You must prove you’re a real woman, a real man.

What does this do to sexuality? It turns it into a performance, a spectacle; for us, for you. You watching you. Always careful. Their gaze is her gaze and she is frozen in place.

Then we’re up against each other – femme vs butch, skinny vs fat, thin vs curvy. Always our bodies – analysed, defined, atomised. Real women vs… what? Who are these ‘real’ women? Who are the fakes? Why does gender and sexuality cause so much pain and controversy? Does this narrative set up my U-cert pizza-eating park experience against the drinking teen ‘slut’?

Be wary of a narrative that turns us against each other.

Transmute The Poison

We over-sexualise teenage girls, then we’re afraid of their sexuality. We’re weighed down by centuries of the virgin/whore dichotomy – which one is our sister or daughter? “She’s not your sister” a boy says in The Fever when castigated for the way he’s talking about a girl. No, she’s not his sister – she doesn’t ‘belong’ to him in any way. She’s a person; autonomous. She belongs to herself.

But no (wo)man is an island.

Tori Amos asked, “How can I be a sacred being and a hot pussy?” Natasha Kahn said “I objectify Ryan Gosling and think he’s sexy as hell, but it doesn’t mean I don’t think he’s a great actor. If you’re seeing someone’s power sexually, professionally, spiritually, surely that’s a great place for us to be in?”

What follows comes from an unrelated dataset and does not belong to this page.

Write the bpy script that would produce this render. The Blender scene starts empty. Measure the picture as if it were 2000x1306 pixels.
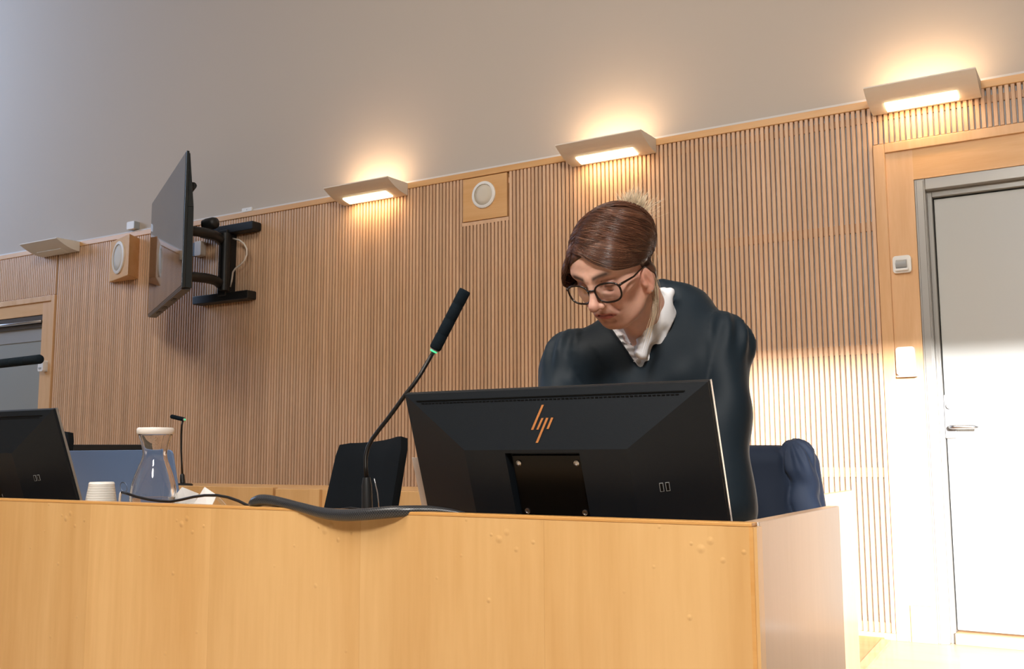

Can Natasha have her Gosling-cake and eat it? Can we?

Is it different for women? Decades debating the ‘male gaze’ and we’re still here with our either/or, our appetite for sluts confusingly coupled with delight in slut-shaming.

Where’s the multi-layered musky, sticky, aching, unashamed reality?

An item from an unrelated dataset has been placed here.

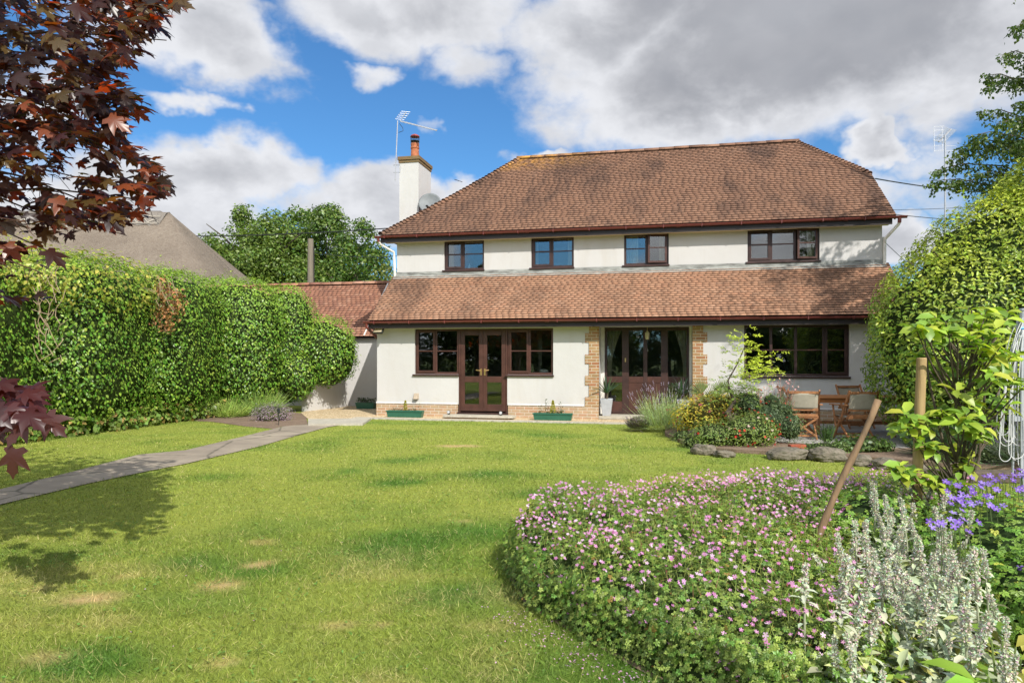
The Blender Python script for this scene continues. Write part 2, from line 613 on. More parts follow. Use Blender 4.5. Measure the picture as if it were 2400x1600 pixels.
def mat_ground(name, cols, scale=3.0, bs=.5, bscale=40, rough=.95, grid=None):
    m, t = new_mat(name)
    c = t.n('TexCoord').outputs['Object']
    n = t.noise(c, scale, 7, .65)
    n2 = t.noise(c, bscale, 4, .6)
    col = t.mix(t.rng(n, .35, .68), cols[0], cols[1])
    col = t.mix(t.rng(n2, .42, .7, 0, .75), col, cols[2])
    t.n('OutputMaterial', {'Surface': pbr(t, col, rough, bump(t, t.m('ADD', n2, n), bs, .02), .2)})
    return m


M['soil'] = mat_ground('garden soil', ((.19, .135, .095), (.30, .22, .16), (.11, .075, .05)))
M['far'] = mat_ground('far grass', ((.10, .15, .035), (.14, .18, .05), (.08, .11, .03)), .05)
M['stone'] = mat_ground('grey bed stone', ((.13, .11, .085), (.26, .225, .175), (.08, .085, .05)), 4, .9, 22)
M['stone_pale'] = mat_ground('pale step stone', ((.40, .37, .30), (.52, .48, .40), (.33, .31, .25)), 4, .4, 30)
M['patio'] = mat_ground('grey patio paving', ((.32, .31, .29), (.42, .41, .38), (.25, .24, .22)), 1.5, .3, 40)


def mat_gravel():
    m, t = new_mat('gold gravel')
    c = t.n('TexCoord').outputs['Object']
    v = t.n('TexVoronoi', {'Vector': c, 'Scale': 26.0, 'Randomness': 1.0})
    hue = t.n('SeparateColor', {0: v.outputs['Color']}).outputs[0]
    col = t.mix(hue, (.50, .36, .19), (.80, .66, .44))
    col = t.mix(t.rng(v.outputs['Distance'], .45, .8, 0, .6), col, (.14, .09, .05))
    col = t.mix(t.rng(t.noise(c, 1.2, 4), .45, .75, 0, .3), col, (.30, .22, .13))
    t.n('OutputMaterial', {'Surface': pbr(t, col, .8, bump(t, t.m('MULTIPLY', v.outputs['Distance'], -1), .9, .02), .3)})
    return m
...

But what’s wrong with fantasy? I’m a dealer in fantasy; to paraphrase Camus, fantasy is the lie through which we tell the truth. When you believe the surfaces of the lie – the shine, the glitter – it’s then we become atomised, alienated, stroking plastic cunts knowing it’s never enough.

If we cut you do you bleed blue?

I bled scarlet red, cutting myself open to expunge my rage. Scarred and alive, I carry my history on my flesh. Kintsugi is a Japanese technique where cracks in pottery are repaired with gold because the ‘imperfections’ are considered part of their beauty; when my wounds healed they turned an angry pink – obscene, demanding. Now they’re silver, shimmering in the golden sun; my healing illuminated, my celebration of scarred flesh an aesthetic antidote to the unmarked living dead.

Girls, women, intersex, trans, queer – don’t let life crush you, don’t let them beat you and box you in. Transmute the poison and write your own narrative in scarlet red, obscene pink, shimmering silver, glorious gold. Happen back at life. And then some. And how.